YOUR MEDIA RIGHTS: WHY THIS CAMPAIGN

Are you happy with our mass media? Do you feel the values in most TV programs are appropriate and nurturing for our youth or our society? If not, what would you like to see? Did you know that you “own” the public airwaves? A 1966 U.S. Court of Appeals ruling states: “Under our system, the interests of the public are dominant” They are the owners of the channels of television—indeed, of all broadcasting.” And in a Supreme Court decision in 1969 the court states “It is the right of the viewers and listeners, not the right of the broadcasters, which is paramount.” It has been thought that the sweeping degregulation of broadcasting since the late 1980′s negates these laws. This is not the case. The Federal Communications Commission’s 1984 ruling states: “(deregulation) “does not constitute a retreat from our concern with the programming performance of television station licensees.”

Most people do not realize that television broadcasters have a unique corporate charter unlike any other corporation. Based on legislation dating back to 1927, television broadcasters have an overriding obligation to “serve the public interest, convenience, and necessity.” By law they are obligated to broadcast programs that inform our community on local, national and global issues that affect our lives—from diverse perspectives! This duty to serve the public before their own pocketbooks has been affirmed by more than a half-century of law in the U.S. Supreme Court, Congress, and the Federal Communications Commission (FCC).

Yet, in reality the situation is essentially turned upside down: TV broadcasters serve their profits first and put the genuine interests of the public a distant second. What needs to change is for the public to begin to articulate what we define as our public interest. Once that happens, citizens will have the power to force the media to be accountable.

It’s not just the concern with what is currently on television. From gratuitous violence and stereotyping to the lack of diverse perspectives, mainstream television seems to confirm our worst fears about human nature. Yet, despite the glaring problems with what is ON television, we would argue that an even more important problem is what is NOT ON television!
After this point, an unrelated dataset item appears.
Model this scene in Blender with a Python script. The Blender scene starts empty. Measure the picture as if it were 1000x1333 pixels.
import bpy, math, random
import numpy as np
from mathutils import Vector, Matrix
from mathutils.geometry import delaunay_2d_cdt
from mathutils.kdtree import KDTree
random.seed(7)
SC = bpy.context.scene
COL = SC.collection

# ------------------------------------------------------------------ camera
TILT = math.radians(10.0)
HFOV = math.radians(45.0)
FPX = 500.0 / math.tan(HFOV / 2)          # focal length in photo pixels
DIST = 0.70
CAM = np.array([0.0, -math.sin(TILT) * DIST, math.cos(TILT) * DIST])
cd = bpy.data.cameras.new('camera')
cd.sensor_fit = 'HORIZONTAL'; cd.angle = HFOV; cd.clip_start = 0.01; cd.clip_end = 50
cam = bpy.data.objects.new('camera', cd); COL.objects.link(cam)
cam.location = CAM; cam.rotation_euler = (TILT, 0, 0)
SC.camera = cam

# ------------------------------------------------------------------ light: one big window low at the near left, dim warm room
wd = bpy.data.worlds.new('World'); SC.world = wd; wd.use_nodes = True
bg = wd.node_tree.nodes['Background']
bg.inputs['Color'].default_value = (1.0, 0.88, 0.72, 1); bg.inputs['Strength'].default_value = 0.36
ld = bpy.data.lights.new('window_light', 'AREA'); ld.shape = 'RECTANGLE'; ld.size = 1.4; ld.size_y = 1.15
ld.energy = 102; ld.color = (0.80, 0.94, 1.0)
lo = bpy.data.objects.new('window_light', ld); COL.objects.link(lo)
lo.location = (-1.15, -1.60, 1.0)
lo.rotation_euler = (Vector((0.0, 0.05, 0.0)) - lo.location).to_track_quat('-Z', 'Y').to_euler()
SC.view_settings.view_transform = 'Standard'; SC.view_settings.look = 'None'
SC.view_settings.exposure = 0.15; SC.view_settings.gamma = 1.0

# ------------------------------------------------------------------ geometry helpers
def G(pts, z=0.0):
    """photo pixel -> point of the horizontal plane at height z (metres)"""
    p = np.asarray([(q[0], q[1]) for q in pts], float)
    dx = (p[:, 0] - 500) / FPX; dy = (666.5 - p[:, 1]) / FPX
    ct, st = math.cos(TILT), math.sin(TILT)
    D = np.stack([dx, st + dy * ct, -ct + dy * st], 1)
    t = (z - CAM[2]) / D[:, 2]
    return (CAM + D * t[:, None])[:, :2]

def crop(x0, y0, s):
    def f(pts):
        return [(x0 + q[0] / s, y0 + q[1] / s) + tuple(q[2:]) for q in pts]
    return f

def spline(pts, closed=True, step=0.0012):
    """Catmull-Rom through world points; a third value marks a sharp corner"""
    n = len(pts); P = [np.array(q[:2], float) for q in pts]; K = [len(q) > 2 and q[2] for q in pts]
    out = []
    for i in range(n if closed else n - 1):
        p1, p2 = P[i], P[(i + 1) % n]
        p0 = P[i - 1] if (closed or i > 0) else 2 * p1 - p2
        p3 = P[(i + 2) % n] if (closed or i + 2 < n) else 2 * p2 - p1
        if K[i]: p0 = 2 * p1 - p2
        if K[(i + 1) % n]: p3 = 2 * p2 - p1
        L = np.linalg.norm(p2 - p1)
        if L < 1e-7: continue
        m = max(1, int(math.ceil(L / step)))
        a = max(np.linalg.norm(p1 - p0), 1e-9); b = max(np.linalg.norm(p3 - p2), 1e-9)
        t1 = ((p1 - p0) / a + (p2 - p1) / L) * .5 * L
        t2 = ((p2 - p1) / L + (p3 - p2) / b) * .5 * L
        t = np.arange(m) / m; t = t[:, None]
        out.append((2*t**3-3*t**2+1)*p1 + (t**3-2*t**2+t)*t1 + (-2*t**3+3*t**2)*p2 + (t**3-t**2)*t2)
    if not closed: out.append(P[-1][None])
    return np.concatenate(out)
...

Because more than half of the American people get all of their news about the world from television, it is not surprising that in American society, nothing is truly “real” until it has been brought into prominent public attention by being on television. Therefore, if we don’t hear regularly televised reports about a wide array of local or national issues, the general public will assume that these areas are not yet critical. However, just because the mass media ignore critical trends does not mean they will conveniently cease to exist.

Television has become an advertising machine that generates consumption. Therefore, it is in their interest to ignore or minimize trends that bring into question the fairness and sustainability of the way of life they promote. Most people do not realize that 6 major corporate conglomerates own all of the American media. Hollywood is big business.